The first line to copy is the one with "no objects yet."; the last is the one with "sc.view_settings.exposure=0.0". Copy each line in that range exactly, leaving out all others.

— BEGIN —

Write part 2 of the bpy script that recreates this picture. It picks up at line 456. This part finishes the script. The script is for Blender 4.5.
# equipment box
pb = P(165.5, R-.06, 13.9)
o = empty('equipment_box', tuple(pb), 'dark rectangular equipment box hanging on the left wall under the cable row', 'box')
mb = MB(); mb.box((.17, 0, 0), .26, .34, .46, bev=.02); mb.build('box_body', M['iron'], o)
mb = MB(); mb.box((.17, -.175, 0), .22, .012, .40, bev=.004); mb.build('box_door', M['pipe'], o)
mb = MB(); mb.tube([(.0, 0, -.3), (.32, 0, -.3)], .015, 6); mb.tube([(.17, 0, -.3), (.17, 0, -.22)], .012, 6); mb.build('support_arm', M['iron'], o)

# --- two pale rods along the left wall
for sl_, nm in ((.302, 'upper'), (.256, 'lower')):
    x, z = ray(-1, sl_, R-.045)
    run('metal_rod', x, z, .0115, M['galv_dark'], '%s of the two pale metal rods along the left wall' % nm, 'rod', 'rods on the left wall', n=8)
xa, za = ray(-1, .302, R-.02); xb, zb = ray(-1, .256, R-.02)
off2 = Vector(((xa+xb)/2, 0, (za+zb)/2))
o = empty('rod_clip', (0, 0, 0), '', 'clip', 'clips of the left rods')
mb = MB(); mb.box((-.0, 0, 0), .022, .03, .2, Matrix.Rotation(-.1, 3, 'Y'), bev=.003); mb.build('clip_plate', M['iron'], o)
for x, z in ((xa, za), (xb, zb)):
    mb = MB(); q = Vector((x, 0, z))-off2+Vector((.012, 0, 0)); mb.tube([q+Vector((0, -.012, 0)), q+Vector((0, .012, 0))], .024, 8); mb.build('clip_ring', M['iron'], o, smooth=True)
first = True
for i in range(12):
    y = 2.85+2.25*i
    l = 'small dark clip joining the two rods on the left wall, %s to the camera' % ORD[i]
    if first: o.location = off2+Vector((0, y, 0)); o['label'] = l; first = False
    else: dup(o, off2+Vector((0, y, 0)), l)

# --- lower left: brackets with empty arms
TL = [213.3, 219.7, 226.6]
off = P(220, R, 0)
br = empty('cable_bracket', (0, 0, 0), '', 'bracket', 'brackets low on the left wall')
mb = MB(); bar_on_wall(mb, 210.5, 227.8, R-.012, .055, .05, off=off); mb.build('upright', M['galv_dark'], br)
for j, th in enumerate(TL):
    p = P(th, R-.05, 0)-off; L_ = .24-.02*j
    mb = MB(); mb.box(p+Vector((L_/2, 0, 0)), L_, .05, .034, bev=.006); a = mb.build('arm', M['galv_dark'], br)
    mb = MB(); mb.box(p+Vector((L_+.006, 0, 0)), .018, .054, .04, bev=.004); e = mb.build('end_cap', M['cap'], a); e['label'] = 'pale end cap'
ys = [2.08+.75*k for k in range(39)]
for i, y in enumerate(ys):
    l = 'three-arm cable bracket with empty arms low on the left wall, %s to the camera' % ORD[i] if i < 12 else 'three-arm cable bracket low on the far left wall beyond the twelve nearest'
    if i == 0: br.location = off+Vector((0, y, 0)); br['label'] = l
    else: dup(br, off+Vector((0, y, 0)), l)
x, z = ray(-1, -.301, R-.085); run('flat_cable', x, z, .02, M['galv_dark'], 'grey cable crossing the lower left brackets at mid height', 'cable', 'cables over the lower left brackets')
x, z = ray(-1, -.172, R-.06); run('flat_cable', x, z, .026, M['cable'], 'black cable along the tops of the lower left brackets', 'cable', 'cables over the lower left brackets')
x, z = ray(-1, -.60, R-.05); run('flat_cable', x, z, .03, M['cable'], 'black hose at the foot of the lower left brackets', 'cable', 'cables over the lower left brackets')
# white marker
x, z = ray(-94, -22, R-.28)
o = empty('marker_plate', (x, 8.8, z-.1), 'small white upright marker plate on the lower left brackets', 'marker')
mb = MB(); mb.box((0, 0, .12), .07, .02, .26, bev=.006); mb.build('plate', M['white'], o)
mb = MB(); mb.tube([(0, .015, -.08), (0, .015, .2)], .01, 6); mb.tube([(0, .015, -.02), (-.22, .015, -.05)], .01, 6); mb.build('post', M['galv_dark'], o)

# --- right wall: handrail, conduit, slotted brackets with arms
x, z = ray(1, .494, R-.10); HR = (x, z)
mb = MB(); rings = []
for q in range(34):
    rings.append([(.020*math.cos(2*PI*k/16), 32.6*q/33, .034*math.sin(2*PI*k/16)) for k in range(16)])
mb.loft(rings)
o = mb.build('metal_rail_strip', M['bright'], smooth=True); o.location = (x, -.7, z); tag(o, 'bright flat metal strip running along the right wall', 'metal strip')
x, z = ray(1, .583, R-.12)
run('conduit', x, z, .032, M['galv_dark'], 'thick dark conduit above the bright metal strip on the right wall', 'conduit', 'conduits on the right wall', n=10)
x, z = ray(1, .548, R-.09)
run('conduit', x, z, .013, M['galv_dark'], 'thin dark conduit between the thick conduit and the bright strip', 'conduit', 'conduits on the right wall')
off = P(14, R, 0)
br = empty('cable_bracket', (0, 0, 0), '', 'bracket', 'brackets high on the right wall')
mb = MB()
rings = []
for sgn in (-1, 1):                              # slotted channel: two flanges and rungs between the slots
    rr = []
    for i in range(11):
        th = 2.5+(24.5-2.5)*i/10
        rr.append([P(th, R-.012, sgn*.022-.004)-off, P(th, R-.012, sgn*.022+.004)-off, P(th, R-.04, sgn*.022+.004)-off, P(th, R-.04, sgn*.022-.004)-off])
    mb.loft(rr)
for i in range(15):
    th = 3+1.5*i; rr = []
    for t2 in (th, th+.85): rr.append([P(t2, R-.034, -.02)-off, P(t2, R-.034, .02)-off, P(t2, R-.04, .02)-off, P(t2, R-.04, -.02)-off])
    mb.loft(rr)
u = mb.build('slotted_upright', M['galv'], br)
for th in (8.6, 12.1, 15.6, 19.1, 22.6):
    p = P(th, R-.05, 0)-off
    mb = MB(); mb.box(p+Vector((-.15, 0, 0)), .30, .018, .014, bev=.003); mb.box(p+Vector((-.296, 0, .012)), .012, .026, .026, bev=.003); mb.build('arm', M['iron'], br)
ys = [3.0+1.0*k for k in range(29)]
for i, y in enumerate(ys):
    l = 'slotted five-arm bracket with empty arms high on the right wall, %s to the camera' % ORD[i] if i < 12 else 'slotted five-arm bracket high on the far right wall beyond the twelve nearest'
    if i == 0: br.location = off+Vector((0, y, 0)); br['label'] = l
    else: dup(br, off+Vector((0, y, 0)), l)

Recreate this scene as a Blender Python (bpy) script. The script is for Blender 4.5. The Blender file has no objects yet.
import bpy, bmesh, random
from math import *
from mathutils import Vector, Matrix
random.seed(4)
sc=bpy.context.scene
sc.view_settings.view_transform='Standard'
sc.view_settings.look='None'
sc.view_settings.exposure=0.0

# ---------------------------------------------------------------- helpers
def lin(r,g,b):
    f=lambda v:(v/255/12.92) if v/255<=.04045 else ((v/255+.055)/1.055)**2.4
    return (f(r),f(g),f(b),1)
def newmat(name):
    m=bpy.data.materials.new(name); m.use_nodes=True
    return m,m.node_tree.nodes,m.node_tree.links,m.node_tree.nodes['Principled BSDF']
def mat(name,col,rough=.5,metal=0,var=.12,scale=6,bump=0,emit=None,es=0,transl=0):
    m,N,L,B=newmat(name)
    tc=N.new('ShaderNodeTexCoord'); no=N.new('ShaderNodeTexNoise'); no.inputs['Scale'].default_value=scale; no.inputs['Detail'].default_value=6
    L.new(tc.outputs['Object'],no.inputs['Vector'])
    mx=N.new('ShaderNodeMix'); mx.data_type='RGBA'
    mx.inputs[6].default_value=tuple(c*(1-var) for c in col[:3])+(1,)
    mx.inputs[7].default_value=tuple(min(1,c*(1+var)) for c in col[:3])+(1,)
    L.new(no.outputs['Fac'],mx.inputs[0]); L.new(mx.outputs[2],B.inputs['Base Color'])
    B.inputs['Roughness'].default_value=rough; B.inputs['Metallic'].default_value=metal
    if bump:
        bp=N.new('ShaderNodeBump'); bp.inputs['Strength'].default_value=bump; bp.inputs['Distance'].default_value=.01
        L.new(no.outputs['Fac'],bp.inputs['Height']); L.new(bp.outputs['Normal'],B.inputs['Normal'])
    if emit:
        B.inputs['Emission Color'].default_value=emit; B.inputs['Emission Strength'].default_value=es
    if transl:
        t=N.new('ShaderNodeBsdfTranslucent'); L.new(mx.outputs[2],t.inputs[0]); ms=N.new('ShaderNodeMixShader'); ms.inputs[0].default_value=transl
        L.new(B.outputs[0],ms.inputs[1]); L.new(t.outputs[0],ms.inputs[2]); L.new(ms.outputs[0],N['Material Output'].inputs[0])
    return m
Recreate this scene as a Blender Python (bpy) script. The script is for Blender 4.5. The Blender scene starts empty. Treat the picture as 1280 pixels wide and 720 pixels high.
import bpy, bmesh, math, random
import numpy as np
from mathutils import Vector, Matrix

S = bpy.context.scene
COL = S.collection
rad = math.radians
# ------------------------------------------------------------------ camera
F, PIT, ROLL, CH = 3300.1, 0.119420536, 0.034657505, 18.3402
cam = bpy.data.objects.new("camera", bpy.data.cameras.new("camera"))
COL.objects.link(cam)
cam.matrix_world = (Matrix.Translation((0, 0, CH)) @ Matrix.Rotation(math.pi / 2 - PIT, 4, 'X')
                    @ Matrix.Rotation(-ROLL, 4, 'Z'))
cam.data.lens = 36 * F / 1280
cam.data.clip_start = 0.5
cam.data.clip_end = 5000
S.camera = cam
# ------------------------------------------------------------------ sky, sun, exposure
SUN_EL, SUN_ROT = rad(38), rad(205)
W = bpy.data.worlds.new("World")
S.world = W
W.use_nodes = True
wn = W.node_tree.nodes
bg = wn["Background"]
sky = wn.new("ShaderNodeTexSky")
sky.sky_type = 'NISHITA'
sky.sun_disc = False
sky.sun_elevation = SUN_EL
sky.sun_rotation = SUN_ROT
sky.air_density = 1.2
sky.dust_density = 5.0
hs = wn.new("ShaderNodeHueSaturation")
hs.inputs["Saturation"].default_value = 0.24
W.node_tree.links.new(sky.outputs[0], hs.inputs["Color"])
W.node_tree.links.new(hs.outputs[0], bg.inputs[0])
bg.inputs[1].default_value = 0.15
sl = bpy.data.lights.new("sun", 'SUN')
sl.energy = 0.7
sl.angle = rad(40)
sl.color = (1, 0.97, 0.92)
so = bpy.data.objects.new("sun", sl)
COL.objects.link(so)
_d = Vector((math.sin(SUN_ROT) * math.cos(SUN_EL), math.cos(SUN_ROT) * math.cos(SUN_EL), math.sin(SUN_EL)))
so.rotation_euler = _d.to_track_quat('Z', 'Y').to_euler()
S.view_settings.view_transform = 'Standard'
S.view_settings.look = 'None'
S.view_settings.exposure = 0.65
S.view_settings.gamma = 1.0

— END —

**FULL ANSWER**:
Recreate this scene as a Blender Python (bpy) script. The script is for Blender 4.5. The Blender file has no objects yet.
import bpy, bmesh, random
from math import *
from mathutils import Vector, Matrix
random.seed(4)
sc=bpy.context.scene
sc.view_settings.view_transform='Standard'
sc.view_settings.look='None'
sc.view_settings.exposure=0.0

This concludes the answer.